Lo recuerdo y pienso que solo era un joven que aspiraba algún día a ser un adulto normal en un país normal. Como tú, supongo. Compartir piso con extraños, buscar un trabajo formal, subir al metro cada mañana e ir al cine alguna noche, vaya. No sabía todavía qué era ir al mar en pareja, invitar un helado y decirle a alguien que así estirada estás espectacular. Ni sabía qué era encamarse con una mujer extranjera cuyo abuelo tiene un bigote largo y blanco que moja en cerveza tibia en tabernas de los Alpes. Ni sabía, evidentemente, qué era pedirle a alguien que te llevara al baile, ya que la única cosa que sabía bailar era el ska de Dr. Calypso o las tonterías comerciales de Gigi d'Agostino, por eso no sospechaba que el flirteo adulto podía ser repetirse por dentro "Un, dos, tres, un, dos, tres,/ txa-txa-txà, taló-punta, taló–punta" mientras me arrambaba a alguien antes de volver a empezar. No sabía nada de todo eso, pero empezaba a querer saberlo, por eso he acabado aceptando que Manel forma parte de mí sin que yo quisiera que eso pasara nunca.

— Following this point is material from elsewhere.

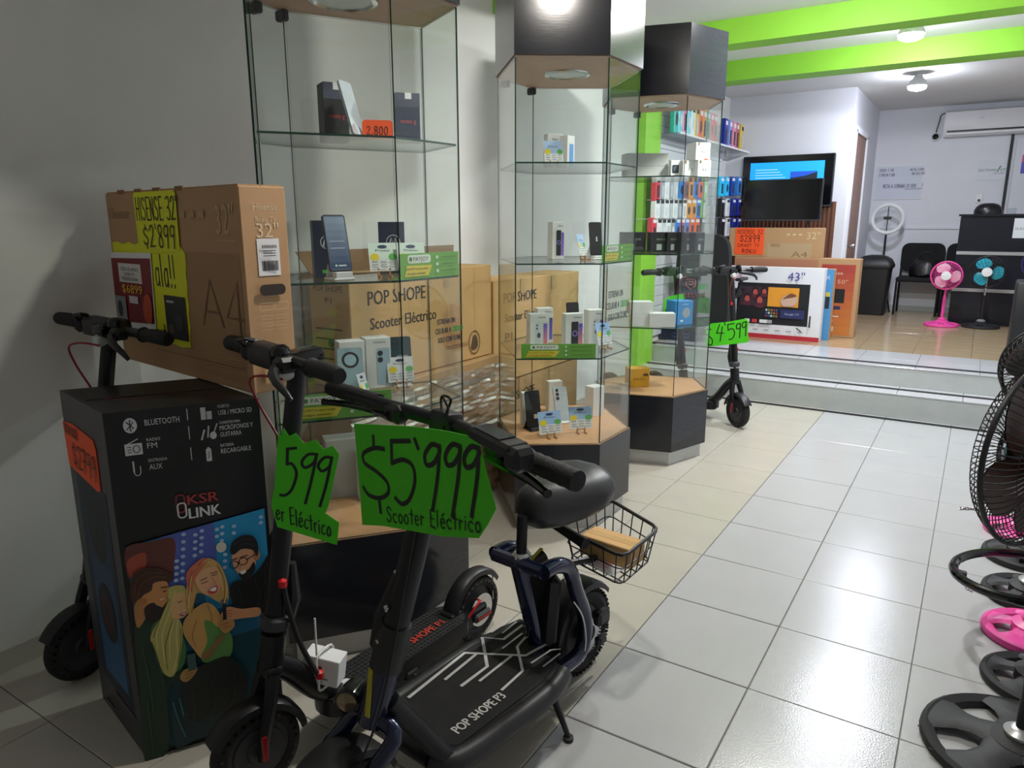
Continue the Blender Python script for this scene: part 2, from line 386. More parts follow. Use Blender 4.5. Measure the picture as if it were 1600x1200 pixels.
# ------------------------------------------------------------------ the room
for nm in ('tile_grey', 'tile_cream', 'tile_white', 'tile_wood', 'card', 'white_slat'):
    nt = MAT[nm].node_tree; oi = nt.nodes.new('ShaderNodeObjectInfo')
    mp = [n for n in nt.nodes if n.type == 'MAPPING'][0]; nt.links.new(oi.outputs['Location'], mp.inputs['Location'])
WL, WR, WB, CZ = -2.70, 1.40, 11.06, 2.95      # left wall, right wall, back wall, ceiling
PZ, S1Z = .357, .196                            # platform and first step
R1, R2, YB = 6.33, 6.635, 7.40                  # risers, start of the wood look floor
_tm = {}
def tile(x0, y0, x1, y1, z, m, parent, h=.010, gap=.0015):
    w, d = round(x1-x0-2*gap, 4), round(y1-y0-2*gap, 4); k = (w, d, h, m)
    if k not in _tm:
        mb = MB(); b = .0018
        lo = [(-w/2,-d/2),(w/2,-d/2),(w/2,d/2),(-w/2,d/2)]; hi = [(-w/2+b,-d/2+b),(w/2-b,-d/2+b),(w/2-b,d/2-b),(-w/2+b,d/2-b)]
        mb.add([(a,c,-h) for a,c in lo]+[(a,c,-b) for a,c in lo]+[(a,c,0) for a,c in hi],
               [(8,9,10,11)]+[(i,(i+1) % 4,4+(i+1) % 4,4+i) for i in range(4)]+[(4+i,4+(i+1) % 4,8+(i+1) % 4,8+i) for i in range(4)])
        _tm[k] = mb.mesh('tile', MAT[m], False, off=V(0,0,0))
    o = bpy.data.objects.new('tile', _tm[k]); COL.objects.link(o); o.location = ((x0+x1)/2, (y0+y1)/2, z); o.parent = parent
    return o
floor = struct('floor', MB().box((( WL+WR)/2, 2.5, -.058), (WR-WL, 8.0, .10)), MAT['grout'])
TX0, TSX, TY0, TSY = -.939, .4507, 1.778, .4484
for i in range(-4, 6):
    x0 = max(WL, TX0+TSX*i); x1 = min(WR, TX0+TSX*(i+1))
    if x1-x0 < .03: continue
    for j in range(-3, 11):
        y0 = TY0+TSY*j; y1 = min(R1, TY0+TSY*(j+1))
        if y1-y0 < .02: continue
        tile(x0, y0, x1, y1, 0, 'tile_cream' if i < 0 else 'tile_grey', floor, gap=.0014 if i != 0 else .003)
plat = struct('floor_platform', MB().box(((WL+WR)/2, (R2+.04+WB)/2, PZ-.16), (WR-WL, WB-R2-.04, .30)), MAT['grout'])
for i in range(-4, 6):
    x0 = max(WL, TX0+.14+TSX*i); x1 = min(WR, TX0+.14+TSX*(i+1))
    if x1-x0 < .03: continue
    for a, b in ((R2-.006, R2+.38), (R2+.38, YB)): tile(x0, a, x1, b, PZ, 'tile_white', plat)
nx, ny = 9, 8
for i in range(nx):
    for j in range(ny):
        tile(WL+(WR-WL)*i/nx, YB+(WB-YB)*j/ny, WL+(WR-WL)*(i+1)/nx, YB+(WB-YB)*(j+1)/ny, PZ, 'tile_wood', plat, gap=.0012)
step = struct('floor_step', MB().box(((WL+WR)/2, (R1+R2)/2+.02, S1Z/2-.006), (WR-WL, R2-R1+.04, S1Z-.012)), MAT['riser'])
for i in range(-4, 6):
    x0 = max(WL, TX0+.05+TSX*i); x1 = min(WR, TX0+.05+TSX*(i+1))
    if x1-x0 > .03: tile(x0, R1-.008, x1, R2, S1Z, 'tile_white', step)
MB().box(((WL+WR)/2, R2+.012, (S1Z+PZ)/2-.006), (WR-WL, .024, PZ-S1Z-.012)).build('riser_board', MAT['riser'], step, False)
for y, z in ((6.255, .0012), (6.505, S1Z+.0012), (6.748, PZ+.0012)):
    MB().box(((WL+WR)/2, y, z), (WR-WL, .05, .006)).build('anti_slip_strip', MAT['strip'], step, False)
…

Con veintipocos, aprendí que ser joven en Catalunya era ser protagonista de las escenas que existían en las canciones que ellos cantaban, por eso deseamos parar la furgoneta aprovechando la vista privilegiada de una ciudad, hacernos una foto señalando el ábside románico de una catedral y sentirnos jóvenes y fuertes. Creímos que el amor era eso cuando no teníamos ni carnet de conducir, cuando las fotos se hacían con una cámara digital Olympus y evidentemente cuando todavía no sospechábamos que nosotros mismos, algún día, también podíamos ser el Benvolgut de alguien más.

Es ahora, por fin, cuando conocemos todo aquello que con veinte años no entendíamos. Es ahora, pues, cuando añoramos el ukelele de Manel con la boca pequeña, ya que no añoramos aquel primer disco de Manel y ni siquiera añoramos ser jóvenes. Añoramos, sobre todo la inocencia de la juventud. Creíamos que hacerse mayor es pensar que no se está en ningún sitio como en casa, sea o no sea noche fría para ser abril, pero no imaginábamos cómo es de caro vivir de alquiler en Catalunya con treinta y pocos. Creíamos que en un futuro los turistas se harían fotos donde tú y yo desayunamos una vez, pero pensábamos que sería una metáfora sobre el imperio romano, no la triste realidad de una ciudad como Barcelona despersonificada por culpa del turismo. Creíamos que algún día tener hijos bien fuertes y una casa con balconada ya no sería un pensamiento lejano, pero no sospechábamos cómo es de difícil conseguirlo con los sueldos precarios de hoy o con las hipotecas que solo puedes pagar si tienes un familiar que te financie la entrada, por eso, como dijo otro Manel en un tuit el lunes, Catalunya está llena de herederos ilegítimos de Manel que vivimos en casas sin calefacción porque no podemos ni pagarla. Por eso, para abrigarnos mutuamente y hacernos calor, mientras te miro y me asusto en caso de que te cansaras de mí, te pido que me abraces hasta que Manel vuelva a ser solo un nombre de pila y al oído te digo que sí, que nos ha costado Dios y ayuda llegar hasta aquí.